The second paragraph is long and clunky. Your discussion of McCarthyism is perfectly reasonable (the prose is occasionally awkward, but at least efficient). Your claim that the novel is about McCarthyism, though, at least initially seems overwrought.

I say that not because it's absurd or uninteresting. I simply say it because McCarthy was long since gone when DADES was published. The novel is self-evidently concerned with paranoia, and McCarthyism is one form (arguably even the most important form) paranoid had taken in the U.S. during Philip K. Dick's lifetime. And yet, you're making a leap by claiming that the novel is focused upon it. Why McCarthyism rather than Vietnam and the internal conflicts surrounding it, for instance?

You have some bad moments, where you simply make huge leaps: "Bounty hunters can be viewed as American spies trying to find and kill Soviet spies. Both androids and bounty hunters seem to have specialized weaponry..." This is implying that spies=James Bond, without bothering to work through the details. However, you have some good moments too. The discussion of brain-washing, although brief, is *exactly* the kind of thing that can pin down this novel as being about cold-war paranoia and spying (and yet, where is McCarthy?).

The paragraph about Buster Friendly & Mercerism is painfully long. It would have benefited greatly from being split up and edited - a paragraph about BF, a paragraph about M, a paragraph to bring them together, for instance. This long discussion has its own good and bad moments. You still really struggle in an attempt to show that BF - running a commercial radio program with advertisements, full of Hollywood Starlets - should be understood as representing communism. Even if we agree that he's intolerant, so is Mercer (he endorses killing all the androids!)

You handle the communist persecution of religion well (I think it's a point in your favor, certainly), but ignore the elephant in the room (the so-common-it-gets-cliched claim that communism really operates as a state religion - see the cult of Lenin or of Mao!). There's also a second peculiar elephant in the room - you do a good job exploring the relationship between faith and commerce in Mercerism. Good! But it's extremely odd, after doing this work, that you basically see the novel as an indictment of communism immediately after you explored the corrupt commerce at the heart of its religion! That, at least, demanded more work.
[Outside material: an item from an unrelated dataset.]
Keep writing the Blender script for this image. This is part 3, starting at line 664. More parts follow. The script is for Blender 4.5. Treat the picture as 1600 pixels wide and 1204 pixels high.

The paragraph about the unknown doesn't really do anything - you'd have been better off finishing a different thread of thought.

Overall: Your research is solid, and the more I think about it, the more I realize that you do have interesting, well-thought out insights into the text (Mercerism & commerce is good; the brainwashing is short but good). But you wander too much - the whole long discussion of McCarthy, for instance, dragged you down. You would have been better off moving to the Mercerism-as-capital and BF-as-communism thing and really trying harder to prove it in detail. It's a tough but interesting argument - you need(ed) to focus more relentlessly on it to really make it work.